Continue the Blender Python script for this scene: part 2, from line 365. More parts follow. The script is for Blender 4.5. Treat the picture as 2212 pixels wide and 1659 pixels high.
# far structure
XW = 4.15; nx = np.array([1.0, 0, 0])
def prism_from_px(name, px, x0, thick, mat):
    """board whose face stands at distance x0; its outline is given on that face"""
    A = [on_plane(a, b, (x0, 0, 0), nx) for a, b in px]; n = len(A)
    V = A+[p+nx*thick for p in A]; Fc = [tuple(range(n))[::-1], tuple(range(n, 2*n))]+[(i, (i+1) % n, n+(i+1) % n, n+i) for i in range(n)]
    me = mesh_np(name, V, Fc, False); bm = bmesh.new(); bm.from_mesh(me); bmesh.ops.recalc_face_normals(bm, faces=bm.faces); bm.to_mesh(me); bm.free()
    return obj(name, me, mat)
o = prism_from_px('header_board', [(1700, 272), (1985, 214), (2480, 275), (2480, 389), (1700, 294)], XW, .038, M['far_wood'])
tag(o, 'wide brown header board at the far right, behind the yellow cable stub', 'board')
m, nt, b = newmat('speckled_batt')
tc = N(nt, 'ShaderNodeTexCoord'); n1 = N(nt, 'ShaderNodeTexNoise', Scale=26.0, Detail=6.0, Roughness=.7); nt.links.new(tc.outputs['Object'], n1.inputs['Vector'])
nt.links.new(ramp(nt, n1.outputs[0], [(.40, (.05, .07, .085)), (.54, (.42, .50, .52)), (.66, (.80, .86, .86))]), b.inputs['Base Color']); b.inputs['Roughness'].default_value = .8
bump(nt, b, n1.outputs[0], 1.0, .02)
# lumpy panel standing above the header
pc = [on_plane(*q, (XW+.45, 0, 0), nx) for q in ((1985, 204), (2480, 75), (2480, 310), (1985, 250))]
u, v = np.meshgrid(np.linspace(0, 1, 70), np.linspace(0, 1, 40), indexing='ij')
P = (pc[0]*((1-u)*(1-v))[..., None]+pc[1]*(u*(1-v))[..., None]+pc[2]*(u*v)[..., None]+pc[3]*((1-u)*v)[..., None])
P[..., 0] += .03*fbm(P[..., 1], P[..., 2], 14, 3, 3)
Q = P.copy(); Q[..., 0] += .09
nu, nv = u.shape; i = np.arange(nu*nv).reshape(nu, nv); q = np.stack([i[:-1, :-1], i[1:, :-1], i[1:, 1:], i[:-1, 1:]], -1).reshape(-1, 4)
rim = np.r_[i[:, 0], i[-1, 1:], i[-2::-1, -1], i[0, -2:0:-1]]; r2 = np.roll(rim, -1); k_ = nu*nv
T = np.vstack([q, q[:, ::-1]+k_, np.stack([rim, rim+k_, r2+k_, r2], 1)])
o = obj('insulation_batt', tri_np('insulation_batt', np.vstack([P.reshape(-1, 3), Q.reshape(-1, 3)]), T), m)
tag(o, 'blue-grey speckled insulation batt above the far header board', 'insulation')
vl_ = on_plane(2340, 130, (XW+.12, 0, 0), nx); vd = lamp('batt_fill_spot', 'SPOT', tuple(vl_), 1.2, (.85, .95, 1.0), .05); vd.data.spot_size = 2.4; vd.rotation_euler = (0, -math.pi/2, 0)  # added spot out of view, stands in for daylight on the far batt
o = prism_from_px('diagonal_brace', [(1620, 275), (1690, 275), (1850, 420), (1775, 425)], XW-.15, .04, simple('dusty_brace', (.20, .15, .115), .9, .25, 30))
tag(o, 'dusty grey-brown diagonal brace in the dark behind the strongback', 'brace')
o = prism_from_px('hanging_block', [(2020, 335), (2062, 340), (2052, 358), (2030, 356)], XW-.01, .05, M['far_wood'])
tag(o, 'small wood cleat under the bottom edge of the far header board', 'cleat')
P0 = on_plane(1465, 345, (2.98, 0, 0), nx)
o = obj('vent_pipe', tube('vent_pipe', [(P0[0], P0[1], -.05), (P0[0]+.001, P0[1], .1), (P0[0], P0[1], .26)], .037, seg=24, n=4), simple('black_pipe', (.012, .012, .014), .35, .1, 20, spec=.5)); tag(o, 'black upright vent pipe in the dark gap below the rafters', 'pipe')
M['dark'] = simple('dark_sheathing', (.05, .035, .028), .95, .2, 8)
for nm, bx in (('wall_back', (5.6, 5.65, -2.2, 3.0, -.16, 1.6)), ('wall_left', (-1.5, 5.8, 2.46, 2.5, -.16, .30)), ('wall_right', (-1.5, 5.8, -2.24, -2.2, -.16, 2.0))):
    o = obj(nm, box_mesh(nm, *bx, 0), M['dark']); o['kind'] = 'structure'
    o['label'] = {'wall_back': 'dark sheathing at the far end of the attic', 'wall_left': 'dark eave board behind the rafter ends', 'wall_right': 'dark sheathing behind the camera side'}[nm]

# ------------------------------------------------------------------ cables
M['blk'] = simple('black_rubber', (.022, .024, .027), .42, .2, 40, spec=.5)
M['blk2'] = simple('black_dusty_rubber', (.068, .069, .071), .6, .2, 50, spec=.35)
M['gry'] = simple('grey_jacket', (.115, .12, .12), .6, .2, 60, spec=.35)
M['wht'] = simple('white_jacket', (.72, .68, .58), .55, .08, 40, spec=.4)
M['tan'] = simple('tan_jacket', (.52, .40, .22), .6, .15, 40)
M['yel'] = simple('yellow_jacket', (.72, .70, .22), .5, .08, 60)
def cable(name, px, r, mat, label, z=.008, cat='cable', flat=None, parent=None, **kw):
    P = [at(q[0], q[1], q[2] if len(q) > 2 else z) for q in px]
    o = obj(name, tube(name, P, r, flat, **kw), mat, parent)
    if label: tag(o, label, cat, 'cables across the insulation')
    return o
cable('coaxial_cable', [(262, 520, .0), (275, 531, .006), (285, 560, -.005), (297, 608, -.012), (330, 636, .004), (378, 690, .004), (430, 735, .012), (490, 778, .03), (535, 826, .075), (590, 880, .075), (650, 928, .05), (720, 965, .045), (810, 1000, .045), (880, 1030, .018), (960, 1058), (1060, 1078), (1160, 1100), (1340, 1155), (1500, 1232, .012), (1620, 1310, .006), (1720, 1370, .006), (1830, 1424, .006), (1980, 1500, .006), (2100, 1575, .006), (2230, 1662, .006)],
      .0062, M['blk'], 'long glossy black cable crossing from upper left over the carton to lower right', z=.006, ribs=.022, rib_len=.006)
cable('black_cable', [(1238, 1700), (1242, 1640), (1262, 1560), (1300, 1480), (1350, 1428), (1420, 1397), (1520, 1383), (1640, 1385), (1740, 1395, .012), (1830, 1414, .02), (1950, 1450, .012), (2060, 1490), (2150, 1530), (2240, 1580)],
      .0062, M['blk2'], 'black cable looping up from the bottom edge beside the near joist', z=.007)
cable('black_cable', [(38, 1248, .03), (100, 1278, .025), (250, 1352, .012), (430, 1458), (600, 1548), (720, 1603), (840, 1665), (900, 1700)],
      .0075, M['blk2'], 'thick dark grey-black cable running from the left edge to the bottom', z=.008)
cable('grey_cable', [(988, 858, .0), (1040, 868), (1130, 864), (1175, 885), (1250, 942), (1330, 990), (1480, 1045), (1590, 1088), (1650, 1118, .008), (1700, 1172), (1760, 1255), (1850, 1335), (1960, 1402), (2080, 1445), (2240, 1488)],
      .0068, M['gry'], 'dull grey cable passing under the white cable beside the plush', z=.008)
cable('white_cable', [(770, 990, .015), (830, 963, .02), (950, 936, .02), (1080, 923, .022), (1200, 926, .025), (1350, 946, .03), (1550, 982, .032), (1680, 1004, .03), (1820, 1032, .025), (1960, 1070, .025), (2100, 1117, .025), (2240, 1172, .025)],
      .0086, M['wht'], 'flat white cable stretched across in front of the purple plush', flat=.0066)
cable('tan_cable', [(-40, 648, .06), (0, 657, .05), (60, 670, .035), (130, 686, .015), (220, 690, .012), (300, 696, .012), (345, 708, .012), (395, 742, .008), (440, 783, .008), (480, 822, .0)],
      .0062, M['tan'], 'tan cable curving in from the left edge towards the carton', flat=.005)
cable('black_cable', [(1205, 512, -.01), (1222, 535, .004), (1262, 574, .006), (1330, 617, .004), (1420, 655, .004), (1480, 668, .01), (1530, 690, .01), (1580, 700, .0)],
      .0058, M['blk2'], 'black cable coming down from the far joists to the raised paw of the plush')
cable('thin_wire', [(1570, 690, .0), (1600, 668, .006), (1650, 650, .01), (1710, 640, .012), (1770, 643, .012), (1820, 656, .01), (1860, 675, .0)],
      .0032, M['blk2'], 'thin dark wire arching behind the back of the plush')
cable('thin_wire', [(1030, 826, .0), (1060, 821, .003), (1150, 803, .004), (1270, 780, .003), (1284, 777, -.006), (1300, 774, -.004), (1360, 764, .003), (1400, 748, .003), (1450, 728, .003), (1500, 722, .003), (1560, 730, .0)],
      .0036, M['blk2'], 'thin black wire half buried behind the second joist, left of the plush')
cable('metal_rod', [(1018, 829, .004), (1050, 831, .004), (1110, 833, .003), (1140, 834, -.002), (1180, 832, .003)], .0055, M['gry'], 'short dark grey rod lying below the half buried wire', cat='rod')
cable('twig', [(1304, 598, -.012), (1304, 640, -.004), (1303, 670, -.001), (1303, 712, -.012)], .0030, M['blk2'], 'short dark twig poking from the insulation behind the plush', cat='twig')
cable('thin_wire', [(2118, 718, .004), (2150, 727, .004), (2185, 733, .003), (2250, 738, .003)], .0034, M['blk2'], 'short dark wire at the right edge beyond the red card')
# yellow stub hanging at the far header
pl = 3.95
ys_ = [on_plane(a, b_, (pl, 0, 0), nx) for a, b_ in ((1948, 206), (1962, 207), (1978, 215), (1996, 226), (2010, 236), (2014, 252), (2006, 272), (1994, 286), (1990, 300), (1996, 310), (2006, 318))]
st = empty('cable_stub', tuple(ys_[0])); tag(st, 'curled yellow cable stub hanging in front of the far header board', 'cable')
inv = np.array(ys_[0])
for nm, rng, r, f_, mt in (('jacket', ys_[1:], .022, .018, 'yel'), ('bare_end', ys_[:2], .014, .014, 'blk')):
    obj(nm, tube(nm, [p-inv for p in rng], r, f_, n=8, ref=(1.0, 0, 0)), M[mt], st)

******

[Prompt]: Print exactly the lines above from the one with "(.05, .035, .028), .95, .2, 8)" to the one with "o = obj(nm, box_mesh(nm, *bx, 0), M['dark']);", including both.

[The output]:
M['dark'] = simple('dark_sheathing', (.05, .035, .028), .95, .2, 8)
for nm, bx in (('wall_back', (5.6, 5.65, -2.2, 3.0, -.16, 1.6)), ('wall_left', (-1.5, 5.8, 2.46, 2.5, -.16, .30)), ('wall_right', (-1.5, 5.8, -2.24, -2.2, -.16, 2.0))):
    o = obj(nm, box_mesh(nm, *bx, 0), M['dark']); o['kind'] = 'structure'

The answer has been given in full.